The council has been able to reduce costs by having Alloy as its centralised asset management system for all service areas. By having the ability to easily access and share data across service areas they’ve been able to break down siloed working, reduce duplication of effort and unlock operational efficiencies.

As part of the process of digitalisation, PCC has brought its operatives, inspectors and back-office staff with it on the transformation journey. Staff are now at a consistent level of capability, having largely adapted to digital methods of working and become comfortable with using laptops, tablets and PCs for work purposes. They are not being overwhelmed from the technical point of view.
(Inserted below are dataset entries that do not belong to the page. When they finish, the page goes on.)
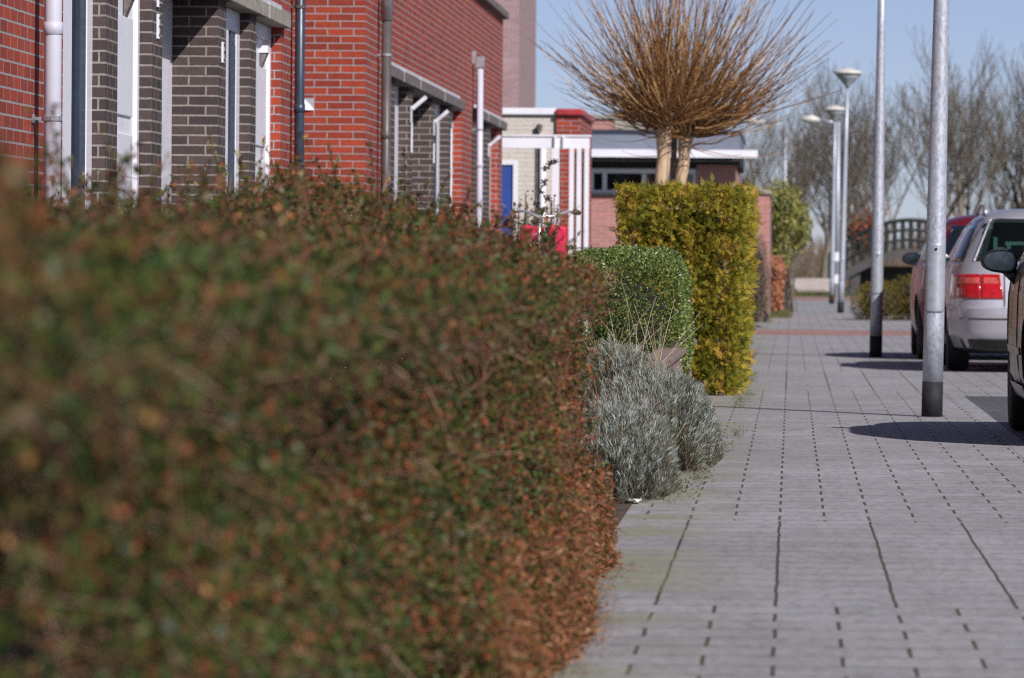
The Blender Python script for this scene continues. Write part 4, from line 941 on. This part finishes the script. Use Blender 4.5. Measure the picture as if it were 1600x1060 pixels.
for i in range(760):
    Y = random.uniform(4.5, HY1); X = -0.65-random.random()**1.2*2.6; bs.append((X, Y, float(top_z(np.array(X), np.array(Y)))-0.05)); hs.append(random.uniform(0.05, 0.22)*(1 if Y > 9 else 0.5))
for i in range(10):   # taller knot of shoots against the white window posts
    Y = random.uniform(9.5, 11.5); X = -(1237-random.uniform(100, 215))/8400*Y; bs.append((X, Y, 1.02)); hs.append(random.uniform(0.12, 0.26))
for i in range(9):
    Y = random.uniform(3.6, 4.6); X = -(1237-random.uniform(-60, 60))/8400*Y; bs.append((X, Y, 0.95)); hs.append(random.uniform(0.05, 0.10))
sprigs('sprig', bs, hs, hedge, M['hedge_leaf'], M['hedge_twig'], lambda n_: np.clip(0.38+0.26*rng.normal(size=n_), 0, 1), per=26, lean=0.55)
bs = [(-(1230-x)/8400*Y, Y, 1.11) for x, Y in ((342, 16.4), (352, 16.6), (362, 16.8), (380, 16.6), (396, 16.7), (405, 16.5), (330, 16.9), (428, 16.8), (440, 16.9), (300, 16.2), (280, 16.5))]
M['young_leaf'] = tintmat('young shoots', [(0, (0.10, 0.13, 0.03)), (0.7, (0.30, 0.34, 0.07)), (1, (0.45, 0.16, 0.06))], 0.5, 0.4, 0.3)
sprigs('sprig', bs, [0.25, 0.2, 0.18, 0.18, 0.22, 0.15, 0.14, 0.2, 0.18, 0.13, 0.12], hedge, M['young_leaf'], M['hedge_twig'], lambda n_: rng.random(n_), leaf=(0.010, 0.016), per=34, lean=0.15)

# --- leaf litter on the paving along the hedge
n = 1300; Y = 11+6*rng.random(n); X = face_x(Y, 0*Y)+0.03+np.abs(rng.normal(size=n))*0.05; D = rnd_dirs(n)*[1, 1, 0.12]
lo = leaves('leaf_litter', np.stack([X, Y, np.full(n, 0.006)], 1), D, np.tile([0, 0, 1.0], (n, 1))+0.3*rnd_dirs(n), rng.uniform(0.008, 0.022, n), rng.uniform(0.004, 0.010, n), rng.random(n), M['litter'], None)
tag(lo, kind='stuff', label='brown fallen leaves along the foot of the hedge', cat='leaf litter')

# --- golden thuja hedge block
th_ = thing('golden_hedge', (-0.8, 41, 0), 'tall clipped golden yellow conifer hedge with crisp top beside the pavement', 'hedge')
X0, X1, TY0, TY1, TZ = -1.27, -0.37, 39.0, 43.6, 1.52
def thuja_pts(n):
    out = []; nor = []
    for (cnt, kind) in ((int(n*0.46), 'front'), (int(n*0.36), 'side'), (int(n*0.10), 'top'), (int(n*0.08), 'left')):
        a, b_ = rng.random(cnt), rng.random(cnt)
        if kind == 'front': z = b_*TZ; x = X0+(X1-X0)*a; y = np.full(cnt, TY0); nn = [0, -1, 0]
        elif kind == 'side': z = b_*TZ; y = TY0+(TY1-TY0)*a; x = np.full(cnt, X1); nn = [1, 0, 0]
        elif kind == 'top': x = X0+(X1-X0)*a; y = TY0+(TY1-TY0)*b_; z = np.full(cnt, TZ); nn = [0, 0, 1]
        else: z = b_*TZ; y = TY0+(TY1-TY0)*a; x = np.full(cnt, X0); nn = [-1, 0, 0]
        x = x + (z/TZ)*0.07*((x-X0)/(X1-X0))**2
        lmp = 0.045*lump(x*4, z*4, y*2, 1.5, 1.0)+0.035*lump(x*11, z*12, y*5, 1.5, 2.0)
        # round the vertical corner
        cr = np.clip((x-(X1-0.12))/0.12, 0, 1)*np.clip(1-(y-TY0)/0.12, 0, 1)
        p = np.stack([x-cr*0.05, y+cr*0.05, z], 1) + np.array(nn)*(lmp-rng.random(cnt)**1.2*0.16-0.05*np.clip(lump(x*19, z*20, y*9, 1.5, 3), 0, 1))[:, None]
        out.append(p); nor.append(np.tile(np.array(nn, float), (cnt, 1)))
    return np.concatenate(out), np.concatenate(nor)
P, Nn = thuja_pts(20000); n = len(P); P = P + Nn*((rng.random(n) < 0.06)*rng.random(n)*0.05)[:, None]
D = unit(Nn*0.8+np.array([0, 0, 0.35])+rnd_dirs(n)*0.75); S = unit(np.cross(D, Nn+rnd_dirs(n)*0.7)); base_t = 0.56+0.30*lump(P[:, 0]*6, P[:, 2]*6, P[:, 1]*2, 1.5, 3)+0.16*rng.normal(size=n)
PP, DD, SS, LL, TT = [], [], [], [], []
ln = rng.uniform(0.03, 0.075, n)
for j in range(11):
    f = j/10; sgn = (1 if j % 2 else -1) if j < 10 else 0
    PP.append(P+D*(ln*f*0.75)[:, None]); DD.append(unit(D+S*sgn*0.9)); LL.append(ln*(0.50-0.30*f) if j < 10 else ln*0.35)
    SS.append(np.cross(D, S)); TT.append(base_t+0.10*f+0.04*rng.normal(size=n)+(rng.random(n) < 0.03)*0.4)
LL = np.concatenate(LL); leaves('foliage', np.concatenate(PP), np.concatenate(DD), np.concatenate(SS), LL, LL*0.16+0.0022, np.concatenate(TT), M['thuja'], th_)
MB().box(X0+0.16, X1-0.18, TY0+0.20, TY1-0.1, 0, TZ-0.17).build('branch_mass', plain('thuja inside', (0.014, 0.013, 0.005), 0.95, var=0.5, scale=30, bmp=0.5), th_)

# --- box bush
bx = thing('box_bush', (-1.0, 35, 0), 'rounded glossy dark green box bush before the golden hedge', 'bush')
def blob_pts(n, c, r, pw=3.0, depth=0.1, lumpy=0.05, seed=1.0, zmin=0.0, back=True):
    d = rnd_dirs(n); 
    s = (np.abs(d[:, 0])**pw+np.abs(d[:, 1])**pw+np.abs(d[:, 2])**pw)**(-1/pw)
    p = d*s[:, None]; nn = unit(np.sign(p)*np.abs(p)**(pw-1))
    k = 1+lumpy*lump(d[:, 0]*3, d[:, 2]*3, d[:, 1]*3, 1.2, seed)-rng.random(n)**1.6*depth
    P = np.array(c)+p*np.array(r)*k[:, None]; ok = P[:, 2] > zmin
    return P[ok], nn[ok]
P, Nn = blob_pts(64000, (-1.08, 35.4, 0.50), (0.42, 1.2, 0.55), 4.5, 0.16, 0.05, 2.0); P = P-Nn*(0.06*np.clip(lump(P[:, 0]*20, P[:, 2]*22, P[:, 1]*9, 1.5, 3), 0, 1))[:, None]; n = len(P)
D = unit(Nn+rnd_dirs(n)*0.9); L = rng.uniform(0.013, 0.024, n)
leaves('foliage', P, D, Nn+rnd_dirs(n)*0.8, L, L*0.55, 0.56+0.15*lump(P[:, 0]*8, P[:, 2]*8, P[:, 1]*4, 1.2, 3)+0.27*rng.normal(size=n), M['box'], bx)
m = MB(); m.lathe([(0.16, 0.0), (0.24, 0.2), (0.25, 0.7), (0.16, 0.80), (0.02, 0.84)], 20); m.v = [(p[0]-1.08, p[1]*2.9+35.4, p[2]) for p in m.v]; m.build('branch_mass', M['hedge_core'], bx, smooth=True)

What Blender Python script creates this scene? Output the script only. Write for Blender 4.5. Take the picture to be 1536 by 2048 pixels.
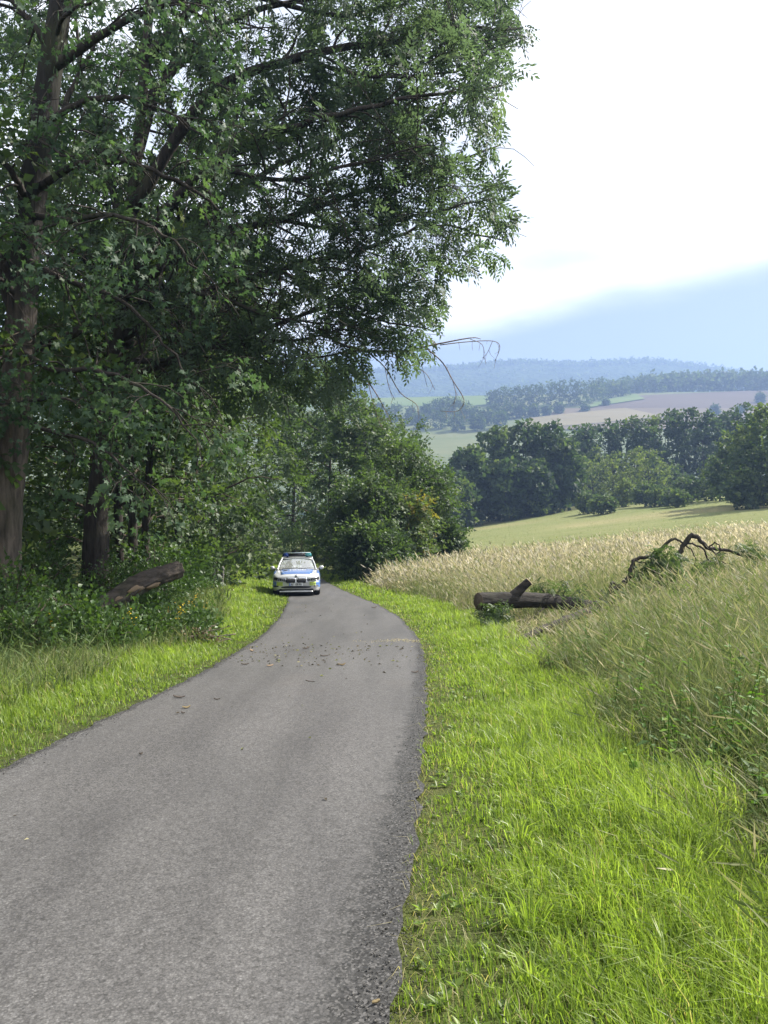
import bpy, math
import numpy as np
from mathutils import Vector, Matrix

for o in list(bpy.data.objects):
    bpy.data.objects.remove(o)
scene = bpy.context.scene
COL = scene.collection
R = math.radians

# ------------------------------------------------------------------ camera, sky, sun, exposure
F = 1539.0            # focal length in pixels of a 1536 x 2048 frame
PITCH = math.atan((1024 - 930) / F)
EYE = 1.6
cam_data = bpy.data.cameras.new("camera")
cam_data.sensor_fit = 'VERTICAL'
cam_data.sensor_height = 36.0
cam_data.lens = F / 2048 * 36.0
cam_data.clip_start = 0.05
cam_data.clip_end = 9000
camera = bpy.data.objects.new("camera", cam_data)
camera.location = (0, 0, EYE)
camera.rotation_euler = (math.pi / 2 - PITCH, 0, 0)
COL.objects.link(camera)
scene.camera = camera

SUN_AZ, SUN_EL = R(62), R(43)
world = bpy.data.worlds.new("World")
scene.world = world
world.use_nodes = True
wn, wl = world.node_tree.nodes, world.node_tree.links
wn.clear()
w_out = wn.new('ShaderNodeOutputWorld')
w_bg = wn.new('ShaderNodeBackground')
w_bg.inputs['Strength'].default_value = 0.1
sky_tex = wn.new('ShaderNodeTexSky')
sky_tex.sky_type = 'NISHITA'
sky_tex.sun_disc = False
sky_tex.sun_elevation = SUN_EL
sky_tex.sun_rotation = SUN_AZ
sky_tex.air_density = 1.0
sky_tex.dust_density = 2.0
tc = wn.new('ShaderNodeTexCoord')
sep = wn.new('ShaderNodeSeparateXYZ')
wl.new(tc.outputs['Generated'], sep.inputs[0])
mp = wn.new('ShaderNodeMapping')
mp.inputs['Scale'].default_value = (1.6, 1.6, 5.0)
wl.new(tc.outputs['Generated'], mp.inputs[0])
nz = wn.new('ShaderNodeTexNoise')
nz.inputs['Scale'].default_value = 1.7
nz.inputs['Detail'].default_value = 6
wl.new(mp.outputs[0], nz.inputs['Vector'])


def wmath(op, a, b):
    m = wn.new('ShaderNodeMath')
    m.operation = op
    for i, s in enumerate((a, b)):
        if isinstance(s, (int, float)):
            m.inputs[i].default_value = s
        else:
            wl.new(s, m.inputs[i])
    return m.outputs[0]


tilt = wmath('MULTIPLY', sep.outputs['X'], -0.15)
elev = wmath('ADD', sep.outputs['Z'], tilt)
wob = wmath('MULTIPLY', wmath('SUBTRACT', nz.outputs['Fac'], 0.5), 0.10)
elev = wmath('ADD', elev, wob)
mr = wn.new('ShaderNodeMapRange')
mr.interpolation_type = 'SMOOTHSTEP'
mr.inputs['From Min'].default_value = 0.13
mr.inputs['From Max'].default_value = 0.19
wl.new(elev, mr.inputs['Value'])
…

As a result of the project, the authority now has a single unified data set that is continually maintained and available to users. This acts as a single source of truth, encompassing the assets themselves, previous works, inspections or maintenance carried out and planned work, removing reliance on disparate data sources and bringing everything together in a single accessible location.

The future
The directorate has asked the project team to develop a costed plan for the further rollout of Alloy, covering around 30 additional street cleansing and natural infrastructure activities, which is now well underway. The flexibility of Alloy and the data insight it supports, can be key here in supporting PCC’s plans for a new approach, where multi-skilled teams, encompassing cleansers, mechanical sweepers and weed pickers, for example, can be quickly brought together into a particular area, depending on need. It is another example of how PCC can use Alloy to deliver enhanced flexibility and operational efficiencies across different services – and there is great potential for the tool to be used to deliver further benefits across other PCC service areas in the future.